Let the smallest value of $k \in \mathbb{N}$, for which the coefficient of $x^3$ in $(1+x)^3+(1+x)^4+(1+x)^5+\ldots+(1+x)^{99}+(1+k x)^{100}, x \neq 0$, is $\left(43 n+\frac{101}{4}\right)\left({ }^{100} \mathrm{C}_3\right)$ for some $n \in \mathrm{~N}$, be $p$. Then the value of $p+n$ is :

Suppose that the mean and median of the non-negative numbers $21,8,17, a, 51,103, b, 13,67,(a>b)$, are 40 and 21 , respectively. If the mean deviation about the median is 26 , then $2 a$ is equal to :

Let the line $\mathrm{L}_1: x+3=0$ intersect the lines $\mathrm{L}_2: x-y=0$ and $\mathrm{L}_3: 3 x+y=0$ at the points A and B , respectively.

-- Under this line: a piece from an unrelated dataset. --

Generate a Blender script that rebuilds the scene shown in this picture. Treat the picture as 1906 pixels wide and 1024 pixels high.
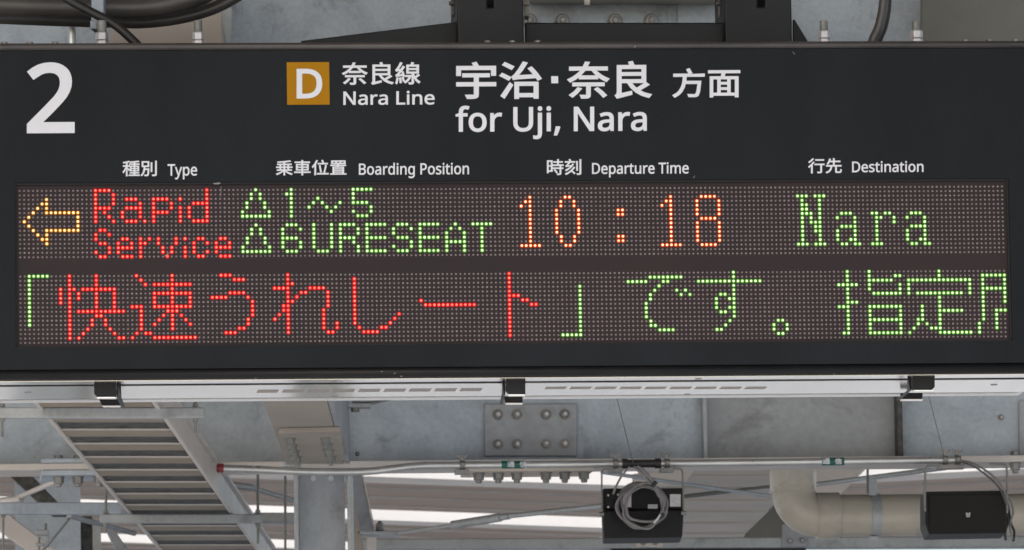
import bpy, math, random
import numpy as np
from mathutils import Vector, Matrix
from mathutils.geometry import delaunay_2d_cdt

random.seed(7)
for _o in list(bpy.data.objects):
    bpy.data.objects.remove(_o)
SC = bpy.context.scene
COL = SC.collection
rad = math.radians

# ------------------------------------------------------------------ camera
D = 12.0                      # camera to sign face, metres
CAM_Z = 1.6
EL = rad(7.0)
AZ, YAW, PITCH, ROLL, FPX = rad(-5.29964), rad(5.26732), rad(6.52788), rad(-0.93411), 12056.48
PW, PH = 1906.0, 1024.0
Z0 = CAM_Z + D * math.sin(EL)  # height of the display's middle
CAMP = Vector((D * math.cos(EL) * math.sin(AZ), -D * math.cos(EL) * math.cos(AZ), CAM_Z))
FWD = Vector((math.sin(YAW) * math.cos(PITCH), math.cos(YAW) * math.cos(PITCH), math.sin(PITCH)))
_R = FWD.cross(Vector((0, 0, 1))).normalized()
_U = _R.cross(FWD)
RGT = _R * math.cos(ROLL) + _U * math.sin(ROLL)
UPV = -_R * math.sin(ROLL) + _U * math.cos(ROLL)
cam = bpy.data.cameras.new('camera')
cam.sensor_width = 36.0
cam.lens = FPX * 36.0 / PW
cam.clip_start, cam.clip_end = 0.1, 3000.0
cam.dof.use_dof = True
cam.dof.focus_distance = 12.0
cam.dof.aperture_fstop = 38.0
camo = bpy.data.objects.new('camera', cam)
COL.objects.link(camo)
camo.matrix_world = Matrix(((RGT.x, UPV.x, -FWD.x, CAMP.x), (RGT.y, UPV.y, -FWD.y, CAMP.y),
                            (RGT.z, UPV.z, -FWD.z, CAMP.z), (0, 0, 0, 1)))
SC.camera = camo

# ------------------------------------------------------------------ daylight
SUN_EL, SUN_AZ = rad(36), rad(-150)     # sun high behind the camera's left shoulder
world = bpy.data.worlds.new('World')
SC.world = world
world.use_nodes = True
wn = world.node_tree.nodes
wl = world.node_tree.links
wn.clear()
sky = wn.new('ShaderNodeTexSky')
sky.sky_type = 'NISHITA'
sky.sun_disc = False
sky.sun_elevation = SUN_EL
sky.sun_rotation = SUN_AZ
sky.air_density, sky.dust_density, sky.ozone_density = 1.0, 2.5, 1.0
bg = wn.new('ShaderNodeBackground')
bg.inputs['Strength'].default_value = 0.13
wo = wn.new('ShaderNodeOutputWorld')
wl.new(sky.outputs[0], bg.inputs[0])
wl.new(bg.outputs[0], wo.inputs[0])
sun = bpy.data.lights.new('sun', 'SUN')
sun.energy = 4.0
sun.angle = rad(0.5)
sun.color = (1.0, 0.975, 0.945)
suno = bpy.data.objects.new('sun', sun)
COL.objects.link(suno)
_sd = Vector((math.sin(SUN_AZ) * math.cos(SUN_EL), math.cos(SUN_AZ) * math.cos(SUN_EL), math.sin(SUN_EL)))
suno.rotation_euler = _sd.to_track_quat('Z', 'Y').to_euler()
suno.location = (0, -20, 30)
SC.view_settings.view_transform = 'Standard'
SC.view_settings.look = 'None'
SC.view_settings.gamma = 1.0
SC.view_settings.use_curve_mapping = False
EXPO = 0.85
SC.view_settings.exposure = EXPO
EG = 2.0 ** (-EXPO)            # lamp levels are given as seen through the exposure
SC.render.engine = 'CYCLES'
SC.cycles.use_denoising = True
SC.cycles.max_bounces = 8
SC.cycles.filter_width = 1.6

# ------------------------------------------------------------------ pixel helpers
def ray(px, py):
    return (FWD + RGT * ((px - PW / 2) / FPX) - UPV * ((py - PH / 2) / FPX))

def A(px, py, Y):             # point of the upright plane Y seen at a pixel of the photograph
    r = ray(px, py)
    return CAMP + r * ((Y - CAMP.y) / r.y)

def AZp(px, py, z):           # point of the level plane z seen at that pixel
    r = ray(px, py)
    return CAMP + r * ((z - CAMP.z) / r.z)

def XZ(px, py, Y):
    p = A(px, py, Y)
    return p.x, p.z

def mm(Y):                    # metres per photo pixel at depth Y
    return (Y + D) / FPX

# ------------------------------------------------------------------ materials
def lin(r, g, b):
    f = lambda c: (c / 255 / 12.92) if c / 255 <= 0.04045 else ((c / 255 + 0.055) / 1.055) ** 2.4
    return (f(r), f(g), f(b), 1.0)

def mat(name, col, rough=0.5, metal=0.0, var=0.0, scale=8.0, col2=None, bump=0.0, spec=0.5, coat=0.0, detail=4.0, stretch=None, lo=0.35, hi=0.65, rvar=0.0):
    m = bpy.data.materials.new(name)
    m.use_nodes = True
    nt = m.node_tree
    b = nt.nodes['Principled BSDF']
    c4 = tuple(col[:3]) + (1.0,)
    b.inputs['Base Color'].default_value = c4
    b.inputs['Roughness'].default_value = rough
    b.inputs['Metallic'].default_value = metal
    b.inputs['Specular IOR Level'].default_value = spec
    b.inputs['Coat Weight'].default_value = coat
    if col2 is not None or bump or var or rvar:
        tc = nt.nodes.new('ShaderNodeTexCoord')
        src = tc.outputs['Object']
        if stretch:
            mp = nt.nodes.new('ShaderNodeMapping')
            mp.inputs['Scale'].default_value = stretch
            nt.links.new(src, mp.inputs['Vector'])
            src = mp.outputs['Vector']
        n = nt.nodes.new('ShaderNodeTexNoise')
        n.inputs['Scale'].default_value = scale
        n.inputs['Detail'].default_value = detail
        n.inputs['Roughness'].default_value = 0.62
        nt.links.new(src, n.inputs['Vector'])
        if col2 is not None:
            r = nt.nodes.new('ShaderNodeValToRGB')
            r.color_ramp.elements[0].position = lo
            r.color_ramp.elements[1].position = hi
            r.color_ramp.elements[0].color = tuple(col2[:3]) + (1.0,)
            r.color_ramp.elements[1].color = c4
            nt.links.new(n.outputs['Fac'], r.inputs['Fac'])
            nt.links.new(r.outputs['Color'], b.inputs['Base Color'])
        if rvar:
            mr = nt.nodes.new('ShaderNodeMapRange')
            mr.inputs['To Min'].default_value = max(0.05, rough - rvar)
            mr.inputs['To Max'].default_value = rough + rvar
            nt.links.new(n.outputs['Fac'], mr.inputs['Value'])
            nt.links.new(mr.outputs['Result'], b.inputs['Roughness'])
        if bump:
            n2 = nt.nodes.new('ShaderNodeTexNoise')
            n2.inputs['Scale'].default_value = scale * 6
            n2.inputs['Detail'].default_value = 3
            nt.links.new(src, n2.inputs['Vector'])
            bp = nt.nodes.new('ShaderNodeBump')
            bp.inputs['Strength'].default_value = bump
            bp.inputs['Distance'].default_value = 0.003
            nt.links.new(n2.outputs['Fac'], bp.inputs['Height'])
            nt.links.new(bp.outputs['Normal'], b.inputs['Normal'])
    return m

def galv(name, c1, c2, c3, scale=3.0, rough=0.5, metal=0.2):
    """zinc coating: broad cloudy smudges, streaks and a fine crystal grain"""
    m = bpy.data.materials.new(name)
    m.use_nodes = True
    nt = m.node_tree
    N, L = nt.nodes.new, nt.links.new
    b = nt.nodes['Principled BSDF']
    b.inputs['Metallic'].default_value = metal
    tc = N('ShaderNodeTexCoord')
    n1 = N('ShaderNodeTexNoise'); n1.inputs['Scale'].default_value = scale; n1.inputs['Detail'].default_value = 5; n1.inputs['Roughness'].default_value = 0.65; n1.inputs['Distortion'].default_value = 1.2
    n2 = N('ShaderNodeTexNoise'); n2.inputs['Scale'].default_value = scale * 2.3; n2.inputs['Detail'].default_value = 6; n2.inputs['Roughness'].default_value = 0.7; n2.inputs['Distortion'].default_value = 0.6
    vo = N('ShaderNodeTexNoise'); vo.inputs['Scale'].default_value = scale * 22; vo.inputs['Detail'].default_value = 2
    for n in (n1, n2, vo):
        L(tc.outputs['Object'], n.inputs['Vector'])
    r1 = N('ShaderNodeValToRGB')
    r1.color_ramp.elements[0].position, r1.color_ramp.elements[1].position = 0.38, 0.62
    r1.color_ramp.elements[0].color, r1.color_ramp.elements[1].color = c2 + (1,), c1 + (1,)
    L(n1.outputs['Fac'], r1.inputs['Fac'])
    r2 = N('ShaderNodeMapRange'); r2.inputs['From Min'].default_value = 0.55; r2.inputs['From Max'].default_value = 0.75
    L(n2.outputs['Fac'], r2.inputs['Value'])
    m1 = N('ShaderNodeMix'); m1.data_type = 'RGBA'
    L(r2.outputs['Result'], m1.inputs['Factor'])
    L(r1.outputs['Color'], m1.inputs[6])
    m1.inputs[7].default_value = c3 + (1,)
    m2 = N('ShaderNodeMix'); m2.data_type = 'RGBA'; m2.blend_type = 'OVERLAY'
    m2.inputs['Factor'].default_value = 0.16
    L(m1.outputs[2], m2.inputs[6]); L(vo.outputs['Fac'], m2.inputs[7])
    hs = N('ShaderNodeHueSaturation'); hs.inputs['Saturation'].default_value = 1.0
    L(m2.outputs[2], hs.inputs['Color'])
    L(hs.outputs['Color'], b.inputs['Base Color'])
    mr = N('ShaderNodeMapRange'); mr.inputs['To Min'].default_value = rough - 0.12; mr.inputs['To Max'].default_value = rough + 0.15
    L(n2.outputs['Fac'], mr.inputs['Value']); L(mr.outputs['Result'], b.inputs['Roughness'])
    bp = N('ShaderNodeBump'); bp.inputs['Strength'].default_value = 0.12; bp.inputs['Distance'].default_value = 0.002
    L(n2.outputs['Fac'], bp.inputs['Height']); L(bp.outputs['Normal'], b.inputs['Normal'])
    return m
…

Let the bisector of the obtuse angle between the lines $L_2$ and $L_3$ intersect the line $L_1$ at the point $C$. Then $B C^2: A C^2$ is equal to:

Let the vertex A of a triangle ABC be $(1,2)$, and the mid-point of the side AB be $(5,-1)$. If the centroid of this triangle is $(3,4)$ and its circumcenter is $(\alpha, \beta)$, then $21(\alpha+\beta)$ is equal to :